Natürlich hat die Verurteilung des Überfalls der Ukraine nichts mit all dem zu tun. Die Unterstützung der ukrainischen Bevölkerung ist und bleibt eine Verantwortung des Westens. Doch da ist dieser bohrende Zweifel in meinen Gedanken, der mich nicht loslässt: Wie viel Eigenverantwortung ist zumutbar? Als mein Vater 1938 nach England flüchtete, musste er in der Landwirtschaft arbeiten. Meine Mutter, die sich aus Prag nach England retten konnte, machte eine Ausbildung als Krankenschwester, da London wegen der Bombenangriffe der Deutschen dringend medizinisches Personal benötigte. Beide konnten kein Wort Englisch.

Die Reihe der Luxusautos der fußballspielenden Ukrainer stört wie Sand im Getriebe meiner Hilfsbereitschaft, meines Verständnisses, meiner bedingungslosen Solidarität. Ebenso die geringe Bereitschaft, hier in Österreich zu arbeiten. Restaurants, Hotels und viele andere Unternehmen kämpfen mit Personalmangel und können keine Mitarbeiter finden.
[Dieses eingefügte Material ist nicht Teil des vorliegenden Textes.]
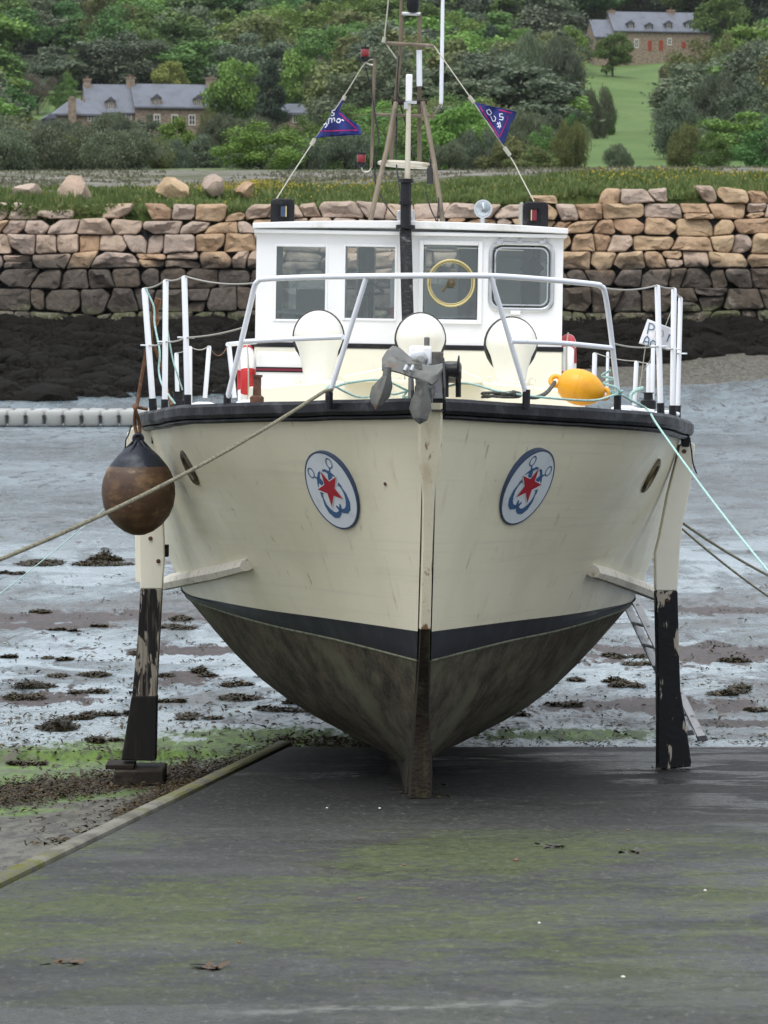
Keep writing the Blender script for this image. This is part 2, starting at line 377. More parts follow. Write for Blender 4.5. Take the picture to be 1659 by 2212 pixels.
# ---- mud flat
def masks(x, y):
    weed = 0; green = 0
    n = fbm(x * .35, y * .22, 7)
    px, py = PX(V((x, y, -.5)))
    for (cx, cy, wx, wy) in ((150, 1325, 340, 13), (60, 1346, 300, 8), (1480, 1402, 240, 20), (1420, 1512, 300, 17), (1560, 1310, 150, 8), (420, 1398, 150, 10), (60, 1500, 120, 15), (400, 1455, 90, 14), (1640, 1555, 200, 10)):
        q = ((px - cx) / wx) ** 2 + ((py - cy) / wy) ** 2
        weed = max(weed, 1.05 * exp(-q * .8))
    for (cx, cy, wx, wy) in ((560, 1580, 210, 26), (300, 1620, 330, 26), (80, 1690, 320, 34), (110, 1768, 240, 30), (60, 1640, 200, 14), (20, 1840, 120, 20), (1250, 1580, 230, 16), (430, 1600, 300, 14)):
        q = ((px - cx) / wx) ** 2 + ((py - cy) / wy) ** 2
        green = max(green, .92 * exp(-q * .6))
    dry = max(sm(1580, 1625, py + 14 * n) * sm(31, 27, y), sm(893, 882, py - 3 * n))
    return weed, green, dry

mb = MB(); rows = []
ys = [6 + i * .5 for i in range(24)]
D_ = 18.0
while D_ < 124:
    ys.append(D_); D_ += max(.09, D_ * D_ * 3.0 / (F * 3.8) * .8)
nx = 170
MA = []
for y in ys:
    hw = 4 + y * .17
    for i in range(nx + 1):
        u = i / nx * 2 - 1
        x = hw * (u * .75 + .25 * u ** 3) * (1 + .8 * abs(u) ** 7)
        mb.v.append((x, y, mudz(x, y))); MA.append(masks(x, y))
for j in range(len(ys) - 1):
    for i in range(nx):
        a = j * (nx + 1) + i
        mb.f.append((a, a + 1, a + nx + 2, a + nx + 1))
m, t, b, ln = newmat('wet_mud')
src = coordsrc(t)
at = t.nodes.new('ShaderNodeAttribute'); at.attribute_name = 'masks'
sep = t.nodes.new('ShaderNodeSeparateColor'); ln(at.outputs['Color'], sep.inputs[0])
nf = noisenode(t, src, 9, (1, .28, 1), 6, .7); nm = noisenode(t, src, 1.3, (1, .45, 1), 7, .68, .4); ns = noisenode(t, src, 4.2, (.9, .22, 1), 6, .72, .5, (3, 3, 3))
nl = noisenode(t, src, .16, (.6, .35, 1), 4, .6)
wf = ramp(t, math_(t, 'ADD', sep.outputs[0], math_(t, 'MULTIPLY', math_(t, 'SUBTRACT', math_(t, 'MULTIPLY', math_(t, 'ADD', ns, nm), .5), .5), 4.6)), .44, .60)
gf = ramp(t, math_(t, 'ADD', sep.outputs[1], math_(t, 'MULTIPLY', math_(t, 'SUBTRACT', math_(t, 'MULTIPLY', math_(t, 'ADD', nf, nm), .5), .5), 3.2)), .40, .70)
df = ramp(t, math_(t, 'ADD', sep.outputs[2], math_(t, 'MULTIPLY', math_(t, 'SUBTRACT', nm, .5), .9)), .35, .65)
spk = ramp(t, ns, .545, .60); spk2 = ramp(t, nf, .54, .62)
c = mixc(t, ramp(t, nm, .38, .62), (.088, .118, .132), (.175, .232, .262))
c = mixc(t, math_(t, 'MULTIPLY', spk, .8), c, (.048, .046, .044))
c = mixc(t, math_(t, 'MULTIPLY', spk2, .6), c, (.065, .063, .062))
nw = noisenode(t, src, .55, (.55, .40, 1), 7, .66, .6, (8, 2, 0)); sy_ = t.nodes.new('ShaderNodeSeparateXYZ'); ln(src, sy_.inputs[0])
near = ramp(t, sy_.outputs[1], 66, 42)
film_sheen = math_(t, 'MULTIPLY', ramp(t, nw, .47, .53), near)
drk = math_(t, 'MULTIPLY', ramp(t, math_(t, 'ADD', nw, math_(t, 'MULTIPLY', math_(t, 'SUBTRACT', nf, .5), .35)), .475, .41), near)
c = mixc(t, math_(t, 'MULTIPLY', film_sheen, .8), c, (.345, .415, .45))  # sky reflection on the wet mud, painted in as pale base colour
c = mixc(t, math_(t, 'MULTIPLY', drk, .75), c, mixc(t, ramp(t, nf, .40, .60), (.115, .112, .105), (.040, .037, .030)))
c = mixc(t, df, c, mixc(t, ramp(t, nf, .42, .58), (.098, .092, .066), (.032, .029, .018)))
c = mixc(t, gf, c, mixc(t, ramp(t, nf, .42, .6), (.095, .175, .012), (.05, .085, .015)))
c = mixc(t, wf, c, mixc(t, ramp(t, nf, .4, .62), (.048, .031, .027), (.022, .016, .013)))
ln(c, b.inputs['Base Color'])
rgh = math_(t, 'ADD', math_(t, 'MULTIPLY', math_(t, 'MAXIMUM', math_(t, 'MAXIMUM', wf, gf), math_(t, 'MAXIMUM', math_(t, 'MAXIMUM', df, drk), spk)), .36), ramp(t, nl, .38, .62, .10, .30))
ln(rgh, b.inputs['Roughness'])
b.inputs['Specular IOR Level'].default_value = .6; b.inputs['IOR'].default_value = 1.4
h = math_(t, 'ADD', math_(t, 'MULTIPLY', nm, 1.0), math_(t, 'MULTIPLY', math_(t, 'ADD', ns, math_(t, 'MULTIPLY', nf, .4)), .5))
bumpnode(t, b, h, .8, .07)
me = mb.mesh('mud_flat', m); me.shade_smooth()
ca = me.color_attributes.new('masks', 'FLOAT_COLOR', 'POINT')
ca.data.foreach_set('color', [q for w_ in MA for q in (w_[0], w_[1], w_[2], 1.0)])
o = bpy.data.objects.new('mud_flat', me); COL.objects.link(o)
tag(o, 'wide wet tidal mud flat shining with streaks of weed and green algae', 'mud flat', kind='structure')

# ---- slipway
mb = MB()
ysl = [-14, -6, 0, 4] + [8 + i * .4 for i in range(51)]
nxs = 40
for y in ysl:
    for i in range(nxs + 1):
        u = i / nxs; x0 = slipx(y) + .10
        x = x0 + (14 - x0) * u
        yy = y if y < 28 else y + .22 * fbm(x * .8, 1.5) + .10 * fbm(x * 4, 2)
        mb.v.append((x, yy, slipz(yy) - .006 * fbm(x * .6, yy * .6) * 0 - (.16 if y > 27.9 else 0)))
for j in range(len(ysl) - 1):
    for i in range(nxs):
        a = j * (nxs + 1) + i; mb.f.append((a, a + 1, a + nxs + 2, a + nxs + 1))
m, t, b, ln = newmat('slipway_concrete'); src = coordsrc(t)
n1 = noisenode(t, src, .55, (1, .8, 1), 6, .62, .5); n2 = noisenode(t, src, 1.5, (.7, 1, 1), 6, .65, .4, (4, 2, 0)); n3 = noisenode(t, src, 27, (1, .35, 1), 5, .85); n4 = noisenode(t, src, 12, (1, 1, 1), 5, .7, 0, (1, 7, 0)); n5 = noisenode(t, src, .32, (.8, 1.4, 1), 4, .6, .5, (7, 1, 0)); n6 = noisenode(t, src, 4.5, (.8, 1, 1), 6, .75, .3, (2, 8, 0))
sx = t.nodes.new('ShaderNodeSeparateXYZ'); ln(src, sx.inputs[0])
alg = math_(t, 'MULTIPLY', ramp(t, math_(t, 'ADD', sx.outputs[1], math_(t, 'MULTIPLY', n1, 2.5)), 22.6, 19.6), ramp(t, sx.outputs[1], 11.2, 14.2, .12, 1))
wet_shade = ramp(t, math_(t, 'ADD', sx.outputs[1], math_(t, 'MULTIPLY', n2, 1.6)), 19.6, 22.6)     # algae grows below the dry top; under-boat shade painted over the wet toe
c = mixc(t, ramp(t, n2, .35, .65), (.019, .0205, .0185), (.043, .045, .041))
c = mixc(t, ramp(t, n4, .46, .68, 0, .5), c, (.062, .061, .052))
c = mixc(t, ramp(t, n5, .50, .64, 0, .7), c, (.026, .027, .029))
alp = ramp(t, math_(t, 'ADD', n1, math_(t, 'ADD', math_(t, 'MULTIPLY', math_(t, 'SUBTRACT', n4, .5), .30), math_(t, 'MULTIPLY', math_(t, 'SUBTRACT', n6, .5), .65))), .44, .60)
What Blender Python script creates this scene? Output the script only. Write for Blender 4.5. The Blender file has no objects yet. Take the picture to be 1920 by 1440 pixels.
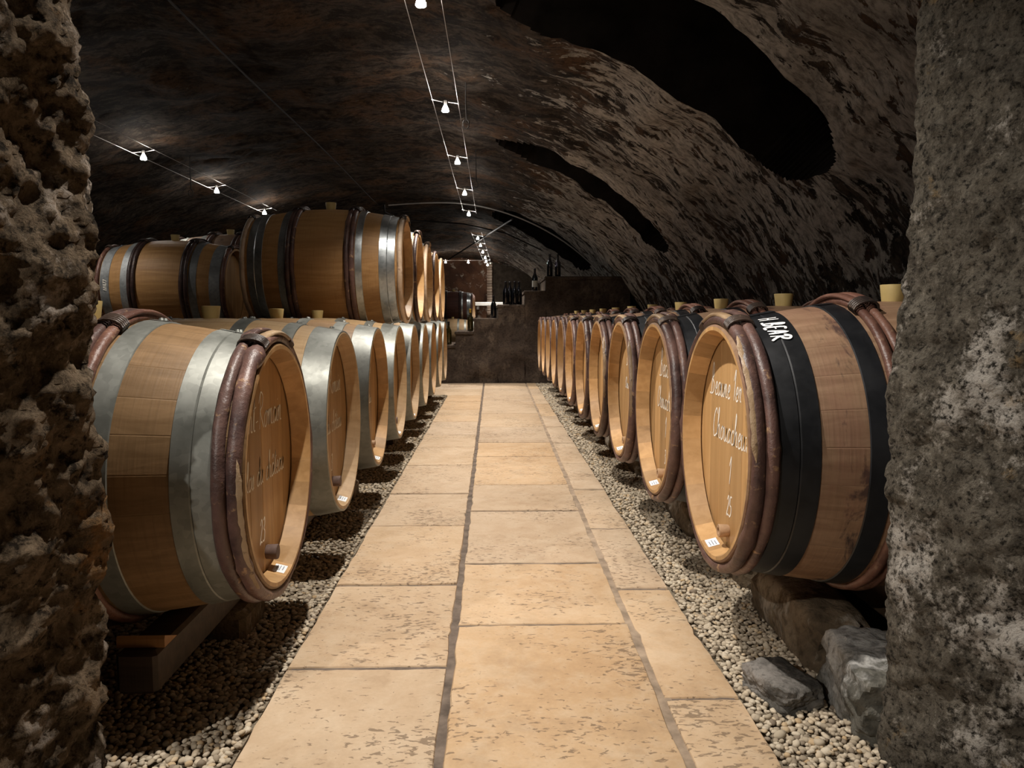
import bpy, math, random
import numpy as np
from mathutils import Matrix, Vector
random.seed(7)
rng = np.random.default_rng(7)
sc = bpy.context.scene
C = sc.collection
PI = math.pi
EYE = 0.848

# ---------------------------------------------------------------- camera, world, exposure
cam_d = bpy.data.cameras.new('camera')
cam = bpy.data.objects.new('camera', cam_d)
C.objects.link(cam)
cam_d.sensor_fit = 'HORIZONTAL'
cam_d.sensor_width = 36.0
cam_d.lens = 36.0 * 1462.8 / 1920.0
cam_d.clip_start = 0.02
cam.location = (0, 0, EYE)
cam.rotation_euler = (PI / 2 - 0.0847, 0, -0.024)
sc.camera = cam
w = bpy.data.worlds.new('world')
sc.world = w
w.use_nodes = True
w.node_tree.nodes['Background'].inputs[0].default_value = (0.0, 0.0, 0.0, 1)
w.node_tree.nodes['Background'].inputs[1].default_value = 0.0
sc.view_settings.view_transform = 'Standard'
sc.view_settings.look = 'None'
sc.view_settings.gamma = 1.0
sc.view_settings.use_curve_mapping = False
sc.view_settings.exposure = 0.0
LAMP_W = 205.0          # each spot on the cables
LAMP_COL = (1.0, 0.935, 0.85)
LAMP_ANGLE = 100
BULB_GLOW = 190.0
LAMP_TILT = -11          # degrees, the aisle lamps lean towards the single row
# cable lamps: X, Y, height above the eye, power factor
MAIN_LAMPS = [(-2.05, -1.0, 1.40, 1.05), (-0.32, 1.70, 1.40, .95), (-0.32, 3.62, 1.40, 1), (-0.32, 5.41, 1.40, 1),  # first is an added unseen lamp, off the cable, lighting the jambs
              (-0.32, 7.20, 1.40, 1), (-0.32, 8.99, 1.40, 1), (-0.33, 10.78, 1.40, 1)]
FAR_LAMPS = [(-.27, 14.0, 1.40, .8), (-.245, 15.4, 1.40, .8), (-.22, 16.9, 1.40, .8), (-.185, 18.5, 1.40, .8),
             (-.17, 19.7, 1.40, .8), (-.15, 21.0, 1.40, .8)]
SIDE_LAMPS = [(-2.85, 4.88, 1.30, .28), (-2.85, 6.57, 1.30, .3), (-2.85, 8.26, 1.30, .4), (-2.85, 9.95, 1.30, .4)]
CROSS_LAMPS = [(-1.2, 20.0, 1.40, .8), (-.63, 20.0, 1.40, .8)]

# ---------------------------------------------------------------- numpy noise
def _h(ix, iy, iz, seed):
    n = (ix.astype(np.int64) * 374761393 + iy.astype(np.int64) * 668265263 + iz.astype(np.int64) * 2147483647 + seed * 1274126177) & 0xffffffff
    n = ((n ^ (n >> 13)) * 1274126177) & 0xffffffff
    n = (n ^ (n >> 16)) & 0xffffffff
    return n.astype(np.float64) / 0xffffffff * 2 - 1
def vnoise(p, seed=0):
    i = np.floor(p); f = p - i
    f = f * f * f * (f * (f * 6 - 15) + 10)
    x, y, z = i[:, 0], i[:, 1], i[:, 2]
    r = 0
    for a in (0, 1):
        for b in (0, 1):
            for c in (0, 1):
                wt = (f[:, 0] if a else 1 - f[:, 0]) * (f[:, 1] if b else 1 - f[:, 1]) * (f[:, 2] if c else 1 - f[:, 2])
                r = r + wt * _h(x + a, y + b, z + c, seed)
    return r
def fbm(p, scale=1.0, octv=4, gain=.5, seed=0):
    p = np.asarray(p, float) * scale
    r = 0; a = 1.0
    for k in range(octv):
        r = r + a * vnoise(p + 13.7 * k, seed + k); p = p * 2.03; a *= gain
    return r

# ---------------------------------------------------------------- node helper
class N:
    def __init__(s, name, rough=.7, spec=.3, metal=0.0):
        s.m = bpy.data.materials.new(name); s.m.use_nodes = True
        s.t = s.m.node_tree; s.b = s.t.nodes['Principled BSDF']
        s.b.inputs['Roughness'].default_value = rough
        s.b.inputs['Specular IOR Level'].default_value = spec
        s.b.inputs['Metallic'].default_value = metal
        s.tc = s.t.nodes.new('ShaderNodeTexCoord')
    def set(s, sock, v):
        if hasattr(v, 'links'): s.t.links.new(v, sock)
        elif isinstance(v, tuple) and len(v) == 3 and sock.type == 'RGBA': sock.default_value = (*v, 1)
        else: sock.default_value = v
    def node(s, typ, outs=0, **kw):
        n = s.t.nodes.new(typ)
        for k, v in kw.items(): setattr(n, k, v)
        return n
    def vec(s, src='Object', scale=(1, 1, 1), loc=None):
        n = s.node('ShaderNodeMapping'); s.set(n.inputs['Vector'], s.tc.outputs[src] if isinstance(src, str) else src)
        n.inputs['Scale'].default_value = scale
        if loc is not None: s.set(n.inputs['Location'], loc)
        return n.outputs[0]
    def noise(s, v, scale=5, detail=4, rough=.55, dist=0.0):
        n = s.node('ShaderNodeTexNoise'); s.set(n.inputs['Vector'], v)
        n.inputs['Scale'].default_value = scale; n.inputs['Detail'].default_value = detail
        n.inputs['Roughness'].default_value = rough; n.inputs['Distortion'].default_value = dist
        return n.outputs['Fac']
    def voro(s, v, scale=5, feature='F1', rnd=1.0, out='Distance'):
        n = s.node('ShaderNodeTexVoronoi', feature=feature); s.set(n.inputs['Vector'], v)
        n.inputs['Scale'].default_value = scale; n.inputs['Randomness'].default_value = rnd
        return n.outputs[out]
    def ramp(s, f, *st):
        n = s.node('ShaderNodeValToRGB'); s.set(n.inputs[0], f); e = n.color_ramp.elements
        for i, (p, c) in enumerate(st):
            el = e[i] if i < 2 else e.new(p)
            el.position = p
            c = (c, c, c) if not isinstance(c, tuple) else c
            el.color = (*c, 1)
        return n.outputs[0]
    def mix(s, f, a, b, bt='MIX'):
        n = s.node('ShaderNodeMix', data_type='RGBA', blend_type=bt)
        s.set(n.inputs[0], f); s.set(n.inputs[6], a); s.set(n.inputs[7], b)
        return n.outputs[2]
    def math(s, op, a, b=0.0, c=None):
        n = s.node('ShaderNodeMath', operation=op); s.set(n.inputs[0], a); s.set(n.inputs[1], b)
        if c is not None: s.set(n.inputs[2], c)
        return n.outputs[0]
    def sep(s, v):
        n = s.node('ShaderNodeSeparateXYZ'); s.set(n.inputs[0], v); return n.outputs
    def rand(s):
        return s.node('ShaderNodeObjectInfo').outputs['Random']
    def color(s, c): s.set(s.b.inputs['Base Color'], c)
    def rough(s, r): s.set(s.b.inputs['Roughness'], r)
    def bump(s, h, strength=.3, dist=.01):
        n = s.node('ShaderNodeBump'); s.set(n.inputs['Height'], h)
        n.inputs['Strength'].default_value = strength; n.inputs['Distance'].default_value = dist
        s.t.links.new(n.outputs[0], s.b.inputs['Normal'])

def bright(n, c, f, lo=.72, hi=1.18):            # multiply a colour by a 0..1-ish factor socket
    return n.mix(1.0, c, n.ramp(f, (0, lo), (1, hi)), 'MULTIPLY')

# ---------------------------------------------------------------- materials
def wood(name, light, dark, stain=None, grain=1.0, rough=.55):
    n = N(name, rough, .3)
    off = n.math('MULTIPLY', n.rand(), 37.0)
    v = n.vec('Object', (3, 40, 40), off)
    g = n.noise(v, 1.0, 6, .6, .6)
    v2 = n.vec('Object', (2.5, 22, 22), off)
    g2 = n.noise(v2, 1.0, 3, .5, .3)
    c = n.mix(n.ramp(g, (.33, 0.0), (.7, 1.0)), dark, light)
    c = n.mix(n.ramp(g2, (.35, .18), (.60, 0.0)), c, tuple(x * .62 for x in dark))
    c = bright(n, c, n.rand(), .955, 1.03)
    # fine saw marks across the grain
    v3 = n.vec('Object', (160, 6, 6), off)
    sm = n.noise(v3, 1.0, 2, .5)
    c = n.mix(n.ramp(sm, (.5, 0.0), (.72, .22)), c, tuple(x * .6 for x in dark))
    if stain:
        gp = n.node('ShaderNodeNewGeometry').outputs['Position']
        st = n.noise(n.vec(gp, (16, 7, 7)), 1.0, 6, .65, .6)
        ax = n.math('ABSOLUTE', n.math('SUBTRACT', n.math('ABSOLUTE', n.sep(n.tc.outputs['Object'])[0]), .215))
        mr = n.node('ShaderNodeMapRange'); n.set(mr.inputs[0], ax)
        mr.inputs[1].default_value = 0.0; mr.inputs[2].default_value = .05; mr.inputs[3].default_value = .10; mr.inputs[4].default_value = -.02
        c = n.mix(n.ramp(n.math('ADD', st, mr.outputs[0]), (.60, 0.0), (.68, .82)), c, stain)
        st2 = n.noise(n.vec(gp, (5, 3, 3), (1, 2, 3)), 1.0, 5, .6, .4)
        c = n.mix(n.ramp(st2, (.5, 0.0), (.68, .4)), c, (.24, .10, .075))
    n.color(c); n.bump(n.mix(.5, g, sm), .25, .004)
    return n.m
def headwood(name, light, dark, rough=.5):
    n = N(name, rough, .3)
    off = n.math('MULTIPLY', n.rand(), 23.0)
    g = n.noise(n.vec('Object', (30, 34, 2.2), off), 1.0, 5, .55, .5)
    c = n.mix(n.ramp(g, (.3, 0.0), (.72, 1.0)), dark, light)
    c = bright(n, c, n.rand())
    g2 = n.noise(n.vec('Object', (6, 30, 8), off), 1.0, 4, .6, 1.0)
    c = n.mix(n.ramp(g2, (.66, 0.0), (.74, .55)), c, tuple(x * .3 for x in dark))
    n.color(c); n.bump(g, .15, .003)
    return n.m
M = {}
M['stave_tan'] = wood('wood_stave_tan', (.270, .163, .078), (.175, .100, .042))
M['stave_pale'] = wood('wood_stave_pale', (0.480, 0.328, 0.180), (0.368, 0.232, 0.112))
M['stave_gold'] = wood('wood_stave_gold', (0.470, 0.265, 0.105), (0.332, 0.171, 0.061))
M['stave_rose'] = wood('wood_stave_rose', (0.310, 0.198, 0.122), (0.206, 0.120, 0.071), stain=(.020, .016, .020))
M['stave_dark'] = wood('wood_stave_dark', (.16, .07, .05), (.08, .035, .028))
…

Die Verpflichtung zu arbeiten ist zumutbar, eine arbeitsfreie Unterstützung keine Verpflichtung der Bevölkerung, die Flüchtlinge aufnimmt.

Bisher führte ich Selbstgespräche zu diesem Thema. Es gibt ein Denk- und Sprechverbot, wenn es um die Ukraine geht. Jeder Zweifel, jeder Vorschlag, jede Kritik birgt die Gefahr, als »Putinversteher« isoliert und denunziert zu werden – eine ungewöhnliche Entwicklung unserer Demokratie. Oder auch schon ganz normal und nicht überraschend.